Cette période de « transition » va donc certainement faire ressurgir des dossiers qui auraient été fermés s’il n’y avait pas eu ce changement de délai. Il est donc possible que certaines organisations voient une augmentation des dossiers en la matière.

Un délai de 2 ans pour déposer une plainte peut paraitre long. Oui et non. Du côté de la personne plaignante qui aurait été très affectée par la situation, un délai de 2 ans est souvent court pour prendre la décision de déposer une plainte. Du côté de la personne mise en cause, le délai de 2 ans est évidemment perçu comme long ou très long.

La personne en charge de la recevabilité de la plainte ou de l’enquête et le délai de 2 ans

Quoi qu’il en soit, pour les personnes qui auront à traiter les plaintes dont la dernière manifestation est proche du délai des 2 ans, la difficulté va résider dans la précision des témoignages. Plus le temps passe et plus les événements sont souvent décrits de manière imprécise ou floue. Les témoins ont également plus de difficulté à se souvenir des événements qui auraient affecté un collègue. La personne qui fera enquête devra donc redoubler de vigilance sur l’exactitude des faits.

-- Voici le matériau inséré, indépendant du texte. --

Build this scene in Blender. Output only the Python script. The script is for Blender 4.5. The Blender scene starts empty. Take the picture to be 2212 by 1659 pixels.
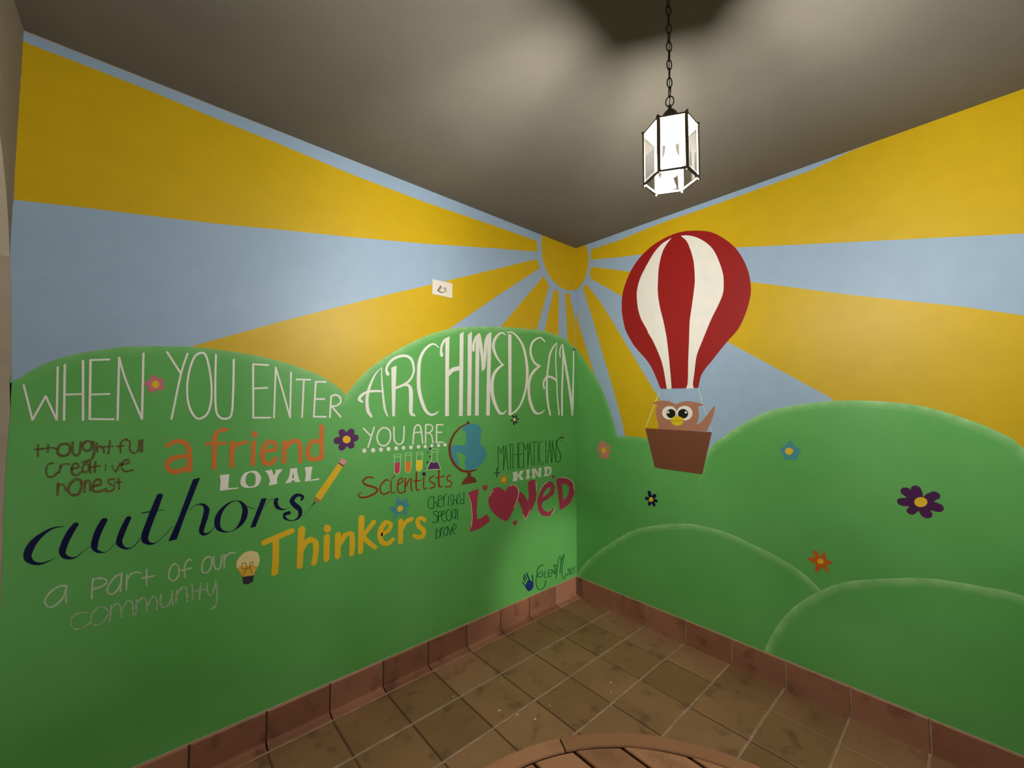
import bpy, bmesh, math, random
from mathutils import Vector, Matrix
from mathutils.geometry import tessellate_polygon
# ---------------------------------------------------------------- camera, world, light, exposure
S = bpy.context.scene
C = S.collection
cd = bpy.data.cameras.new('camera'); cam = bpy.data.objects.new('camera', cd); C.objects.link(cam)
R_ = Vector((0.74563901, -0.66633785, 0.00404094)); U_ = Vector((-0.03452344, -0.03257452, 0.99887288)); F_ = Vector((0.66545518, 0.74493810, 0.04729311))
cam.matrix_world = Matrix(((R_.x, U_.x, -F_.x, -2.86969), (R_.y, U_.y, -F_.y, -2.35310), (R_.z, U_.z, -F_.z, 1.66500), (0, 0, 0, 1)))
cd.sensor_fit = 'HORIZONTAL'; cd.sensor_width = 36.0; cd.lens = 36.0 * 887.443 / 2212.0; cd.clip_start = .02
S.camera = cam
w = bpy.data.worlds.new('night_air'); S.world = w; w.use_nodes = True
w.node_tree.nodes['Background'].inputs[0].default_value = (1.0, .93, .82, 1); w.node_tree.nodes['Background'].inputs[1].default_value = .015
S.view_settings.view_transform = 'Standard'; S.view_settings.look = 'None'
S.view_settings.gamma = 1; S.view_settings.use_curve_mapping = False
S.view_settings.exposure = 0.0
BULB = 2480.0          # radiance of the lantern's bulb
CEIL = 3.0729; BASE = 0.1591
# unseen spot added to brighten the foot of the left wall by the corner
sp = bpy.data.lights.new('corner_fill_spot', 'SPOT'); sp.energy = 620; sp.spot_size = math.radians(13.5); sp.spot_blend = .9; sp.shadow_soft_size = .1; sp.color = (1, .95, .85)
so = bpy.data.objects.new('corner_fill_spot', sp); C.objects.link(so); so.location = (-.62, -6.1, .62)
so.rotation_euler = (Vector((-.36, 0, .26)) - so.location).to_track_quat('-Z', 'Y').to_euler()

pt = bpy.data.lights.new('arch_fill_light', 'POINT'); pt.energy = 3.5; pt.shadow_soft_size = .06; pt.color = (1, .94, .84)  # unseen point light added to brighten the arch soffit
po = bpy.data.objects.new('arch_fill_light', pt); C.objects.link(po); po.location = (-3.72, -1.0, 1.0)

# ---------------------------------------------------------------- materials
def lin(c): return tuple(((v/255)/12.92 if v <= 10.3 else (((v/255)+.055)/1.055)**2.4) for v in c)
MATS = {}
def nt(name):
    m = bpy.data.materials.new(name); m.use_nodes = True; t = m.node_tree; b = t.nodes['Principled BSDF']; MATS[name] = m
    return m, t, b
def N(t, typ, **kw):
    n = t.nodes.new(typ)
    for k, v in kw.items():
        if k in n.inputs: n.inputs[k].default_value = v
        else: setattr(n, k, v)
    return n
def paint(name, srgb, gain=1.0, rough=.47, var=.035, worn=0, bump=.05, scale=9.0, spec=.30):
    m, t, b = nt(name); c = [min(.95, v*gain) for v in lin(srgb)]
    geo = N(t, 'ShaderNodeNewGeometry')
    n1 = N(t, 'ShaderNodeTexNoise'); n1.inputs['Scale'].default_value = scale; n1.inputs['Detail'].default_value = 5; n1.inputs['Roughness'].default_value = .6
    t.links.new(geo.outputs['Position'], n1.inputs['Vector'])
    r = N(t, 'ShaderNodeMapRange'); r.inputs['From Min'].default_value = .3; r.inputs['From Max'].default_value = .7
    r.inputs['To Min'].default_value = 1-var; r.inputs['To Max'].default_value = 1+var
    t.links.new(n1.outputs['Fac'], r.inputs['Value'])
    mx = N(t, 'ShaderNodeVectorMath', operation='SCALE'); mx.inputs[0].default_value = c
    t.links.new(r.outputs['Result'], mx.inputs['Scale']); t.links.new(mx.outputs[0], b.inputs['Base Color'])
    n2 = N(t, 'ShaderNodeTexNoise'); n2.inputs['Scale'].default_value = 170; n2.inputs['Detail'].default_value = 3
    t.links.new(geo.outputs['Position'], n2.inputs['Vector'])
    bp = N(t, 'ShaderNodeBump'); bp.inputs['Strength'].default_value = bump*4; bp.inputs['Distance'].default_value = .002
    t.links.new(n2.outputs['Fac'], bp.inputs['Height']); t.links.new(bp.outputs['Normal'], b.inputs['Normal'])
    b.inputs['Roughness'].default_value = rough; b.inputs['Specular IOR Level'].default_value = spec
    if worn:
        n3 = N(t, 'ShaderNodeTexNoise'); n3.inputs['Scale'].default_value = 60; n3.inputs['Detail'].default_value = 6; n3.inputs['Roughness'].default_value = .75
        t.links.new(geo.outputs['Position'], n3.inputs['Vector'])
        r3 = N(t, 'ShaderNodeMapRange'); r3.inputs['From Min'].default_value = .35; r3.inputs['From Max'].default_value = .62
        r3.inputs['To Min'].default_value = max(0, 1-worn*1.5); r3.inputs['To Max'].default_value = min(1, 1.25-worn)
        t.links.new(n3.outputs['Fac'], r3.inputs['Value']); t.links.new(r3.outputs['Result'], b.inputs['Alpha'])
    return m
G = 1.0
for a in [('sky_blue', (154, 177, 201)), ('ray_yellow', (204, 168, 14)), ('white', (238, 234, 224)), ('yellow_bright', (232, 188, 40)),
          ('yellow_vivid', (245, 205, 30)), ('cream', (232, 216, 150)), ('amber', (222, 176, 70)), ('charcoal', (58, 52, 58)), ('ochre_line', (150, 112, 30)),
          ('orange', (212, 122, 52)), ('orange_bright', (228, 128, 30)), ('orange_soft', (214, 140, 30)), ('orange_deep', (196, 100, 30)), ('gold', (228, 168, 44)),
          ('navy', (8, 12, 62)), ('navy_bright', (18, 44, 112)), ('navy_green', (8, 60, 66)), ('purple', (88, 42, 96)), ('purple_dark', (62, 42, 72)), ('purple_deep', (72, 26, 76)),
          ('pink', (196, 62, 96)), ('pink_light', (232, 150, 160)), ('flower_pink', (204, 118, 122)), ('flower_pink2', (208, 132, 118)), ('dark_brown', (84, 46, 30)), ('wood_paint', (164, 132, 70)),
          ('tube_line', (200, 236, 180)), ('red_brown', (142, 44, 12)), ('globe_blue', (72, 146, 160)), ('flower_blue', (72, 146, 150)), ('stand_brown', (118, 58, 38)),
          ('dark_green', (18, 92, 48)), ('moss_line', (40, 104, 38)), ('pale_grey', (216, 222, 200)), ('crimson', (170, 54, 80)), ('pink_white', (236, 200, 180)),
          ('balloon_red', (148, 24, 24)), ('balloon_white', (236, 230, 220)), ('rope_line', (220, 222, 190)), ('basket_brown', (118, 70, 48)), ('owl_brown', (172, 116, 92)),
          ('beak_yellow', (218, 190, 24)), ('black', (22, 18, 16))]:
    paint(*a, gain=G)
paint('faded_brown', (112, 82, 56), worn=.42); paint('faded_red', (128, 74, 54), worn=.42)
paint('chalk', (196, 210, 176), worn=.18); paint('chalk_worn', (184, 206, 170), worn=.36)
paint('plaster_beige', (172, 158, 138), rough=.8, var=.1, scale=5, spec=.2)
paint('plaster_lit', (200, 186, 164), rough=.8, var=.08, scale=5, spec=.2)  # lighter plaster copy: light on the arch soffits is in the colour
paint('plaster_shaded', (120, 110, 94), rough=.8, var=.1, scale=5, spec=.2)  # darker plaster copy: the return wall's shade is in the colour
paint('ceiling_plaster', (118, 112, 102), rough=.85, var=.07, scale=2.2, bump=.08, spec=.15)
paint('caulk', (196, 160, 132), rough=.7)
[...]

Enfin, toujours pour les plaintes déposées dont le dernier événement sera proche du délai de deux ans sans aucune autre manifestation depuis, la question du temps passé entre le dernier événement et le dépôt de la plainte devra être questionné. Non pas pour remettre en question l’exercice du droit de déposer la plainte puisque le délai est couvert mais pour éviter des plaintes dont la bonne foi pourrait être remise en cause.

Conclusion

Terminons donc en rappelant vos devoirs pour le 1er janvier 2019 : rédiger ET mettre en place une politique de prévention en matière de harcèlement ou mettre à jour la politique existante (et pourquoi pas en faire un rappel).